Tip #2: Effectively Communicate Experience:

This may be the biggest downfall for most people when updating or creating a resume.  Many believe that providing their job experience simply means listing their previous jobs and bulleting out the tasks that were associated with that particular job.

A prospective hiring manager is not concerned about the day-to-day functions of your job.  A prospective manager wants to know what you successfully accomplished at your previous employment and how that will translate to success in their company.  If a prospective employer wanted to know what your day-to-day job functions were, they would just do a job search of your job title.

It’s important for your resume to attract the recruiter’s eye with your accomplishments, awards, or promotions you attained while in your previous positions.  What were your achievements in your role that helped you exceed within your team?  What accomplishments did you achieve to receive the promotion?  What improvement did you create within your team or department to make it more efficient?  These are the highlights in your resume that will make you more marketable and more probable to receive a phone interview than the person who simply provided bulleted job tasks on their resume.

Tip #3 Proper Formatting:

It’s important to educate yourself on proper resume formatting.  If your resume does not have a professional flow, or is all over the place, your experience and qualifications won’t matter.  Resumes need to be specifically formatted to include job history, tools or certifications required for the job, and education.

Sometimes, a recruiter or hiring doesn’t have the time to review every detail of a resume at first cut.  If they cannot easily view through your resume, as they try to weed out potential candidates for an initial interview vs. the not interested pile, you might find yourself in the not interested pile because the hiring manager couldn’t easily find your qualifications.

Sometimes it’s the little things that make a difference.  Paying attention to the details, specifically with your resume content and format, could be the difference on whether you get a phone call or not.

Be aware of the length of your resume too.  Depending on your experience, a one to two page resume will suffice.  Anything more than two pages will quickly find your resume in the trash folder.  The more you move on in your career, the less relevant your oldest experience becomes.  Don’t remove that experience from your resume, but you need to learn to trim the fat from the bottom of your resume.

For more helpful tips on keeping your resume up to date, visit my article on Getting Ahead of Your Career:

Tip #4: Your Resume Must Look Professional:

It doesn’t matter how many accomplishments, achievements, or promotions you add to your resume if it doesn’t look professional.  There is nothing that screams out more that your resume should be deleted than if it is littered with spelling mistakes and basic inaccuracies.
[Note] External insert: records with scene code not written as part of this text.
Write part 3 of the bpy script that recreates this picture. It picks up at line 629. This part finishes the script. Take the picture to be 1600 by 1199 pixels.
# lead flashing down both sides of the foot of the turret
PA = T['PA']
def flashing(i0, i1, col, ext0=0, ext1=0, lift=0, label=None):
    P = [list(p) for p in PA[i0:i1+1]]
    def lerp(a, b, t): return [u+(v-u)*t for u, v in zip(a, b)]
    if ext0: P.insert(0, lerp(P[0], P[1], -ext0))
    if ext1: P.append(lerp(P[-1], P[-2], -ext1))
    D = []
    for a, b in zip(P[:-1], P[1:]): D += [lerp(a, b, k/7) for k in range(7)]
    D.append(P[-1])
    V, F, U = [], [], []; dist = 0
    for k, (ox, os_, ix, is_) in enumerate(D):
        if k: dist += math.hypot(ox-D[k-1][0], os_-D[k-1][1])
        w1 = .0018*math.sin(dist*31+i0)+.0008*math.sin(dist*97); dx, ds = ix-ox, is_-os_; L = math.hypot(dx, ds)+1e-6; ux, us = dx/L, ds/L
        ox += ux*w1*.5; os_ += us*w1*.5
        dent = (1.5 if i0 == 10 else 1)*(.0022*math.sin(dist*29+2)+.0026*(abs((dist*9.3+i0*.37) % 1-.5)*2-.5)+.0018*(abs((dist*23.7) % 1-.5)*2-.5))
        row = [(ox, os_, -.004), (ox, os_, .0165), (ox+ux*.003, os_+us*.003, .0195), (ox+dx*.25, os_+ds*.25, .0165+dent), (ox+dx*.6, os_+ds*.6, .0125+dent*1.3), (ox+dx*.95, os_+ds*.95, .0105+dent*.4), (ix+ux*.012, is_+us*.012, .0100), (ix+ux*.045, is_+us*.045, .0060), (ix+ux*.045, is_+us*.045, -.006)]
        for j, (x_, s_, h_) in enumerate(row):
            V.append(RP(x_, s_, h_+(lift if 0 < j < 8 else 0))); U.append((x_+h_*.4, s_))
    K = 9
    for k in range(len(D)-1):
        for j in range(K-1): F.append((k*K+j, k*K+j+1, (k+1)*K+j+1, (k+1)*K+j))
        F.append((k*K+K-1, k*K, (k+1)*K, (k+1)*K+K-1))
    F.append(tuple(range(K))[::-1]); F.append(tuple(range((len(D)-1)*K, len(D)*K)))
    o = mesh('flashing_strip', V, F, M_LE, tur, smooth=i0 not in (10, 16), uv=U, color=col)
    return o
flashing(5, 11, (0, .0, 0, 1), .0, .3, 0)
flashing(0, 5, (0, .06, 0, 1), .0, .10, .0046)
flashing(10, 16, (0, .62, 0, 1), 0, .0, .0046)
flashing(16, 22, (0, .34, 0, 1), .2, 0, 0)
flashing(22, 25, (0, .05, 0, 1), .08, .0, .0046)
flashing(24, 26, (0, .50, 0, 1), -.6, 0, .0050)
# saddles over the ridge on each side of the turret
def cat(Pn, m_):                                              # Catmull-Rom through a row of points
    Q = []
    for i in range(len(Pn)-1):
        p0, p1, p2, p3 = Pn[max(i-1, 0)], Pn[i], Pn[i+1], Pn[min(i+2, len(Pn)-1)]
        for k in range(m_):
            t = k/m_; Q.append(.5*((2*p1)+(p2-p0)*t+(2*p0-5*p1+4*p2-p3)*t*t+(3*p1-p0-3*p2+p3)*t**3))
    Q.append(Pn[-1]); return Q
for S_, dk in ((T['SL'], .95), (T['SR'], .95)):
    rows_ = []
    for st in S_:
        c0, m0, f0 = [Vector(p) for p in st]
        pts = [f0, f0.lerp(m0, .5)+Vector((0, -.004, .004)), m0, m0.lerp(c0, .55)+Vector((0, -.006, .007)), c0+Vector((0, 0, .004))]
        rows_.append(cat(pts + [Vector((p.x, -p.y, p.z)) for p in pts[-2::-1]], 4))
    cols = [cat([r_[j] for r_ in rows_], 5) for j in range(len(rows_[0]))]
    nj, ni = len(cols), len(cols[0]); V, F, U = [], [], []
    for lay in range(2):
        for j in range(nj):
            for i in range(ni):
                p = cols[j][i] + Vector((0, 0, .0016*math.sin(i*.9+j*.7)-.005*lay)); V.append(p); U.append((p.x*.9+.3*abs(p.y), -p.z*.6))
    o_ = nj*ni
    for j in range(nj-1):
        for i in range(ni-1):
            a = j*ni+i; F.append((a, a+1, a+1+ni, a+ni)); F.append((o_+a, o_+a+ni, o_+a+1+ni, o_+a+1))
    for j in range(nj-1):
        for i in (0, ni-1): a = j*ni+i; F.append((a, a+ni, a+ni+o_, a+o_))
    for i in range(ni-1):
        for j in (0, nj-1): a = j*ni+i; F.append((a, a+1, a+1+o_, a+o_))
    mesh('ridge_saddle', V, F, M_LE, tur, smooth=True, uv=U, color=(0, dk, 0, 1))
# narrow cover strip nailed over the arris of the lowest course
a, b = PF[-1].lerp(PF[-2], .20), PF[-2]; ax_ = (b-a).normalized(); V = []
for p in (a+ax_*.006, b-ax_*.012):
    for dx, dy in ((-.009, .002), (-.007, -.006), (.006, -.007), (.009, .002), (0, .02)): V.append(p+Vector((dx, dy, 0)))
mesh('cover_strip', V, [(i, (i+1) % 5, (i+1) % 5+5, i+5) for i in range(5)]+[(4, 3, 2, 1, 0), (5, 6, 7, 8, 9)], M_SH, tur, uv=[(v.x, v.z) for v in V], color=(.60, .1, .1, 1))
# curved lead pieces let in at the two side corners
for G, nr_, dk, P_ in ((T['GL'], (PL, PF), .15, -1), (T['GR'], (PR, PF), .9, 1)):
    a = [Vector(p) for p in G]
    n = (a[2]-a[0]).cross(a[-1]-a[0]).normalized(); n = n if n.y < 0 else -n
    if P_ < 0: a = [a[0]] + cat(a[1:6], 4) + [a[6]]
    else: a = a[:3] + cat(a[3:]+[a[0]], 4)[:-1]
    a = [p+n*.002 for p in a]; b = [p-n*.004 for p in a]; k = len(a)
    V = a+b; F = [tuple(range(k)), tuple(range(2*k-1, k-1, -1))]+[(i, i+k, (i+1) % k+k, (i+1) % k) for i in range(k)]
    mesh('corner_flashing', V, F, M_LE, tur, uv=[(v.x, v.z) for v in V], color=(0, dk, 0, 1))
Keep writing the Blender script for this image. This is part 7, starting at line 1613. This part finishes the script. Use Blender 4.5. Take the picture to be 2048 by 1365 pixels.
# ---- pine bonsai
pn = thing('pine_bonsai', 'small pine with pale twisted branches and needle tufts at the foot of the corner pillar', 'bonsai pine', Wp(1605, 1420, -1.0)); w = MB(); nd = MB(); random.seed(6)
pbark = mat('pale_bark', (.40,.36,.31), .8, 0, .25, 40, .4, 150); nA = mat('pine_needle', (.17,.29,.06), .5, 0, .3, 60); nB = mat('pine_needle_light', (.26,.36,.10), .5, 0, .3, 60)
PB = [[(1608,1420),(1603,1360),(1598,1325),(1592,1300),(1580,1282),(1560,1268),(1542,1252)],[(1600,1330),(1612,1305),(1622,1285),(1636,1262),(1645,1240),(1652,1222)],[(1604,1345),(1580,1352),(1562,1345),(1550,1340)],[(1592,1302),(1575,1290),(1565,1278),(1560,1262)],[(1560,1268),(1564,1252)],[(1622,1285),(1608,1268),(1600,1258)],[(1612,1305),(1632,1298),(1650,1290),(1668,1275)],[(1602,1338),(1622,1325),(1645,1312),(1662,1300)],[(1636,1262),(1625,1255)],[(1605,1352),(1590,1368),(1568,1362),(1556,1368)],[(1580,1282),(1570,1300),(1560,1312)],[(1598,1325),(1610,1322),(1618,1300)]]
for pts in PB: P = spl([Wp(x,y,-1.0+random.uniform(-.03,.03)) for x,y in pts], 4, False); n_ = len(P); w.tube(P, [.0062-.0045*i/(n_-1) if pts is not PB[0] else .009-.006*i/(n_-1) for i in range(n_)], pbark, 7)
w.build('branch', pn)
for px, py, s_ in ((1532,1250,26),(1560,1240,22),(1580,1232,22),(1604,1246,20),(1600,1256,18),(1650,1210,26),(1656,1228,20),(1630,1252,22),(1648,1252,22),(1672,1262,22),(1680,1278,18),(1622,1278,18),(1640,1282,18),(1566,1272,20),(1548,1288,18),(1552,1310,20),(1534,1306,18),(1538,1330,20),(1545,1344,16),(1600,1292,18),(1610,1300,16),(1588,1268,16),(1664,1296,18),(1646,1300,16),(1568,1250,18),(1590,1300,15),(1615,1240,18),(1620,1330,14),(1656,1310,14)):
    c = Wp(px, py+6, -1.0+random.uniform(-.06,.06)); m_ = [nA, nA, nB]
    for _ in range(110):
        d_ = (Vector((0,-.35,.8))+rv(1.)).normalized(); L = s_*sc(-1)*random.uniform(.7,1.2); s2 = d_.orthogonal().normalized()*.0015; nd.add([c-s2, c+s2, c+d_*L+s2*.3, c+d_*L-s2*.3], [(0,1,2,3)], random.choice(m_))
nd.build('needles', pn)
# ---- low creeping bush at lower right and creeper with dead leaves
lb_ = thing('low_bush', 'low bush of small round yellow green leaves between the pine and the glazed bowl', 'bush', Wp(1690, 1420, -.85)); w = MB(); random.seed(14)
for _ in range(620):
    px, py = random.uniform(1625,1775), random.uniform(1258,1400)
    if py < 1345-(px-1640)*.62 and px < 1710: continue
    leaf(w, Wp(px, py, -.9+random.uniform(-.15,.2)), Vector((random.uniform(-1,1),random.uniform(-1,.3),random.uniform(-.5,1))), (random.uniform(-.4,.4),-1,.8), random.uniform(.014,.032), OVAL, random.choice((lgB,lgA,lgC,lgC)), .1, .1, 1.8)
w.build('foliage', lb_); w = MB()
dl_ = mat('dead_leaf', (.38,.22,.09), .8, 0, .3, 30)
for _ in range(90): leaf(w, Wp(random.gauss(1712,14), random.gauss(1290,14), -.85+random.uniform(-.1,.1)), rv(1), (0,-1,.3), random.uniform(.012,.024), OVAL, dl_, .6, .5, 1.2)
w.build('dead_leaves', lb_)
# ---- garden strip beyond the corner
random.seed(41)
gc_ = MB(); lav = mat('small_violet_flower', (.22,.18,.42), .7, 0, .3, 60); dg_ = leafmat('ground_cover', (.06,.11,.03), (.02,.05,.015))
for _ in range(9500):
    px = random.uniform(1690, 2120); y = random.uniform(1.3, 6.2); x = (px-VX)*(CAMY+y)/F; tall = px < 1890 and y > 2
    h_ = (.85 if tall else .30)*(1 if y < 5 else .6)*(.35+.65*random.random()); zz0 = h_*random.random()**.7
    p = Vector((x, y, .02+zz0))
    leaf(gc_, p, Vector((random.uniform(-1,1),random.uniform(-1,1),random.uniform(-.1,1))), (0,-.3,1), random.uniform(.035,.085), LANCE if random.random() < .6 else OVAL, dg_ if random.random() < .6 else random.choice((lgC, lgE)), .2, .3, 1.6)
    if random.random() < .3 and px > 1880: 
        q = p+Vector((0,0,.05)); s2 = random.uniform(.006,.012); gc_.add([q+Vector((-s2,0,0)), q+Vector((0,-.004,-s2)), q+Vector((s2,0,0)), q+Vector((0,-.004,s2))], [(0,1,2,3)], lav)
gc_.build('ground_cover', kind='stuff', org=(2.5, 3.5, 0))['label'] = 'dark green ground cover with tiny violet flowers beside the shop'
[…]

There is absolutely no reason for a resume to have spelling and grammatical mistakes on it.  Nothing looks more unprofessional than receiving an electronic version of a resume that has the squiggle spelling and grammar mistakes highlighted across the page.

Take time to proofread your resume.  Be sure it is readable and understandable.  Have a family member or friend also proofread it.  Often times, when you write your own resume, you read what you intended to write, not what you actually wrote.  Having a fresh set of eyes review your resume will ensure that someone with a fresh perspective
has reviewed it and can give you helpful guidance and advice.

To give your resume that ultimate professional look save it as a pdf.  Just about every resume that comes across a recruiter or hiring manager’s inbox is saved in a Word document.  Saving it as a pdf gives yourself just that little extra boost to put yourself over the top from the hundred other resumes emailed this past week.  Of course, it tips 1-3 weren’t followed, pdf or not, your resume will still find itself in the trash folder.

Tip #5 Cover Letter.

This may seem a little old school to a few, but the cover letter is a lost art.  In today’s world, it is very simple to go to a company website, find three or four jobs that interest you and post your resume.  If it’s that easy for you, that means it’ that easy for everyone else.  Why simply do what everyone else is doing?

Going the extra mile and submit a cover letter along with your resume.  A cover letter should be no more than one page.  It should effectively articulate you, your experience, and why you are the best person for the job.  The resume provides the prospective employer your qualifications; the cover letter is your sales pitch.


Getting your resume up to snuff can be time a consuming process and does require a lot of work.  Invest those hours into your resume upfront and the dividends will be paid to you through interviews and job opportunities you receive later.

Often times, it is the little things that sets you apart from the competition.  Your resume is no exception to this rule.